**Exercise objective:**
Return the data exactly, with all pictures removed.

**Recorded data:**

※ ※ ※

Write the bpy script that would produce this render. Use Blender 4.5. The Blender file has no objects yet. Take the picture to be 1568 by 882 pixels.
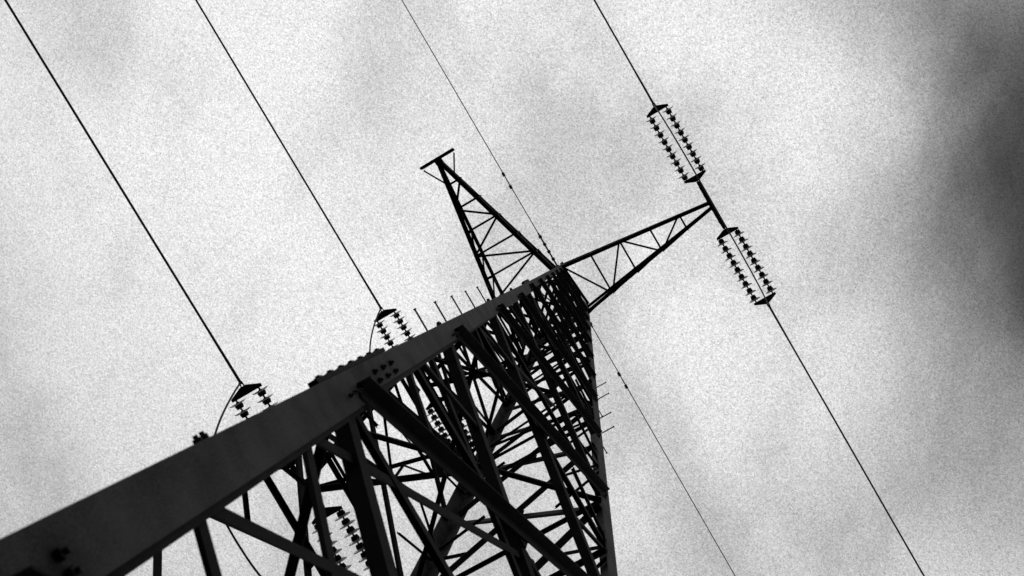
import bpy, math, random
from mathutils import Vector, Matrix
random.seed(7)
V=Vector
scene=bpy.context.scene
# ---------------------------------------------------------------- materials
def steel(name,lo,hi,rough=.6,metal=.25,scale=6,spec=.5):
    m=bpy.data.materials.new(name);m.use_nodes=True
    N=m.node_tree.nodes;L=m.node_tree.links
    b=N['Principled BSDF'];tc=N.new('ShaderNodeTexCoord')
    n1=N.new('ShaderNodeTexNoise');n1.inputs['Scale'].default_value=scale;n1.inputs['Detail'].default_value=6
    n2=N.new('ShaderNodeTexNoise');n2.inputs['Scale'].default_value=150;n2.inputs['Detail'].default_value=2
    L.new(tc.outputs['Object'],n1.inputs['Vector']);L.new(tc.outputs['Object'],n2.inputs['Vector'])
    mx=N.new('ShaderNodeMath');mx.operation='ADD';L.new(n1.outputs['Fac'],mx.inputs[0]);L.new(n2.outputs['Fac'],mx.inputs[1])
    mr=N.new('ShaderNodeMapRange');mr.inputs['From Min'].default_value=.8;mr.inputs['From Max'].default_value=1.2
    mr.inputs['To Min'].default_value=lo;mr.inputs['To Max'].default_value=hi
    L.new(mx.outputs[0],mr.inputs['Value'])
    cb=N.new('ShaderNodeCombineColor')
    for i in range(3):L.new(mr.outputs[0],cb.inputs[i])
    L.new(cb.outputs[0],b.inputs['Base Color'])
    b.inputs['Roughness'].default_value=rough;b.inputs['Metallic'].default_value=metal
    b.inputs['Specular IOR Level'].default_value=spec
    bp=N.new('ShaderNodeBump');bp.inputs['Strength'].default_value=.15;bp.inputs['Distance'].default_value=.01
    L.new(n1.outputs['Fac'],bp.inputs['Height']);L.new(bp.outputs[0],b.inputs['Normal'])
    return m
M_leg=steel('weathered_galvanised_steel',.008,.05,.7,0,3,.12)
M_br=steel('dark_brace_steel',.002,.012,.7,0,7,.07)
M_wire=steel('aluminium_conductor',.03,.06,.6,.2,30,.2)
M_cap=steel('cast_iron_cap',.006,.016,.6,0,30,.15)
M_conc=steel('concrete',.25,.35,.9,0,9)
mg=bpy.data.materials.new('insulator_glass');mg.use_nodes=True
nt=mg.node_tree;nt.nodes.clear()
o=nt.nodes.new('ShaderNodeOutputMaterial');mix=nt.nodes.new('ShaderNodeMixShader');mix2=nt.nodes.new('ShaderNodeMixShader')
tr=nt.nodes.new('ShaderNodeBsdfTranslucent');pb=nt.nodes.new('ShaderNodeBsdfPrincipled');tp=nt.nodes.new('ShaderNodeBsdfTransparent')
tp.inputs[0].default_value=(.8,.8,.8,1)
nz=nt.nodes.new('ShaderNodeTexNoise');nz.inputs['Scale'].default_value=12
cr=nt.nodes.new('ShaderNodeValToRGB');cr.color_ramp.elements[0].color=(.2,.2,.2,1);cr.color_ramp.elements[1].color=(.6,.6,.6,1)
nt.links.new(nz.outputs['Fac'],cr.inputs[0]);nt.links.new(cr.outputs[0],tr.inputs[0]);nt.links.new(cr.outputs[0],pb.inputs['Base Color'])
pb.inputs['Roughness'].default_value=.15
mix.inputs[0].default_value=.4;mix2.inputs[0].default_value=.35
nt.links.new(tr.outputs[0],mix.inputs[1]);nt.links.new(pb.outputs[0],mix.inputs[2])
nt.links.new(mix.outputs[0],mix2.inputs[1]);nt.links.new(tp.outputs[0],mix2.inputs[2]);nt.links.new(mix2.outputs[0],o.inputs[0])
# ---------------------------------------------------------------- mesh helpers
class MB:
    def __init__(s): s.v=[];s.f=[]
    def prism(s,prof0,prof1):
        n=len(prof0);b=len(s.v);s.v+=[tuple(p) for p in prof0]+[tuple(p) for p in prof1]
        for i in range(n):
            j=(i+1)%n;s.f.append((b+i,b+j,b+n+j,b+n+i))
        s.f.append(tuple(b+i for i in reversed(range(n))));s.f.append(tuple(b+n+i for i in range(n)))
    def obj(s,name,mat,parent=None,smooth=False):
        me=bpy.data.meshes.new(name);me.from_pydata(s.v,[],s.f);me.update()
        import bmesh
        bm=bmesh.new();bm.from_mesh(me);bmesh.ops.recalc_face_normals(bm,faces=bm.faces);bm.to_mesh(me);bm.free()
        if smooth:
            for p in me.polygons:p.use_smooth=True
        me.materials.append(mat);ob=bpy.data.objects.new(name,me);scene.collection.objects.link(ob)
        if parent: ob.parent=parent
        return ob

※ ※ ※

**Right answer:**
Write the bpy script that would produce this render. Use Blender 4.5. The Blender file has no objects yet. Take the picture to be 1568 by 882 pixels.
import bpy, math, random
from mathutils import Vector, Matrix
random.seed(7)
V=Vector
scene=bpy.context.scene
# ---------------------------------------------------------------- materials
def steel(name,lo,hi,rough=.6,metal=.25,scale=6,spec=.5):
    m=bpy.data.materials.new(name);m.use_nodes=True
    N=m.node_tree.nodes;L=m.node_tree.links
    b=N['Principled BSDF'];tc=N.new('ShaderNodeTexCoord')
    n1=N.new('ShaderNodeTexNoise');n1.inputs['Scale'].default_value=scale;n1.inputs['Detail'].default_value=6
    n2=N.new('ShaderNodeTexNoise');n2.inputs['Scale'].default_value=150;n2.inputs['Detail'].default_value=2
    L.new(tc.outputs['Object'],n1.inputs['Vector']);L.new(tc.outputs['Object'],n2.inputs['Vector'])
    mx=N.new('ShaderNodeMath');mx.operation='ADD';L.new(n1.outputs['Fac'],mx.inputs[0]);L.new(n2.outputs['Fac'],mx.inputs[1])
    mr=N.new('ShaderNodeMapRange');mr.inputs['From Min'].default_value=.8;mr.inputs['From Max'].default_value=1.2
    mr.inputs['To Min'].default_value=lo;mr.inputs['To Max'].default_value=hi
    L.new(mx.outputs[0],mr.inputs['Value'])
    cb=N.new('ShaderNodeCombineColor')
    for i in range(3):L.new(mr.outputs[0],cb.inputs[i])
    L.new(cb.outputs[0],b.inputs['Base Color'])
    b.inputs['Roughness'].default_value=rough;b.inputs['Metallic'].default_value=metal
    b.inputs['Specular IOR Level'].default_value=spec
    bp=N.new('ShaderNodeBump');bp.inputs['Strength'].default_value=.15;bp.inputs['Distance'].default_value=.01
    L.new(n1.outputs['Fac'],bp.inputs['Height']);L.new(bp.outputs[0],b.inputs['Normal'])
    return m
M_leg=steel('weathered_galvanised_steel',.008,.05,.7,0,3,.12)
M_br=steel('dark_brace_steel',.002,.012,.7,0,7,.07)
M_wire=steel('aluminium_conductor',.03,.06,.6,.2,30,.2)
M_cap=steel('cast_iron_cap',.006,.016,.6,0,30,.15)
M_conc=steel('concrete',.25,.35,.9,0,9)
mg=bpy.data.materials.new('insulator_glass');mg.use_nodes=True
nt=mg.node_tree;nt.nodes.clear()
o=nt.nodes.new('ShaderNodeOutputMaterial');mix=nt.nodes.new('ShaderNodeMixShader');mix2=nt.nodes.new('ShaderNodeMixShader')
tr=nt.nodes.new('ShaderNodeBsdfTranslucent');pb=nt.nodes.new('ShaderNodeBsdfPrincipled');tp=nt.nodes.new('ShaderNodeBsdfTransparent')
tp.inputs[0].default_value=(.8,.8,.8,1)
nz=nt.nodes.new('ShaderNodeTexNoise');nz.inputs['Scale'].default_value=12
cr=nt.nodes.new('ShaderNodeValToRGB');cr.color_ramp.elements[0].color=(.2,.2,.2,1);cr.color_ramp.elements[1].color=(.6,.6,.6,1)
nt.links.new(nz.outputs['Fac'],cr.inputs[0]);nt.links.new(cr.outputs[0],tr.inputs[0]);nt.links.new(cr.outputs[0],pb.inputs['Base Color'])
pb.inputs['Roughness'].default_value=.15
mix.inputs[0].default_value=.4;mix2.inputs[0].default_value=.35
nt.links.new(tr.outputs[0],mix.inputs[1]);nt.links.new(pb.outputs[0],mix.inputs[2])
nt.links.new(mix.outputs[0],mix2.inputs[1]);nt.links.new(tp.outputs[0],mix2.inputs[2]);nt.links.new(mix2.outputs[0],o.inputs[0])
# ---------------------------------------------------------------- mesh helpers
class MB:
    def __init__(s): s.v=[];s.f=[]
    def prism(s,prof0,prof1):
        n=len(prof0);b=len(s.v);s.v+=[tuple(p) for p in prof0]+[tuple(p) for p in prof1]
        for i in range(n):
            j=(i+1)%n;s.f.append((b+i,b+j,b+n+j,b+n+i))
        s.f.append(tuple(b+i for i in reversed(range(n))));s.f.append(tuple(b+n+i for i in range(n)))
    def obj(s,name,mat,parent=None,smooth=False):
        me=bpy.data.meshes.new(name);me.from_pydata(s.v,[],s.f);me.update()
        import bmesh
        bm=bmesh.new();bm.from_mesh(me);bmesh.ops.recalc_face_normals(bm,faces=bm.faces);bm.to_mesh(me);bm.free()
        if smooth:
            for p in me.polygons:p.use_smooth=True
        me.materials.append(mat);ob=bpy.data.objects.new(name,me);scene.collection.objects.link(ob)
        if parent: ob.parent=parent
        return ob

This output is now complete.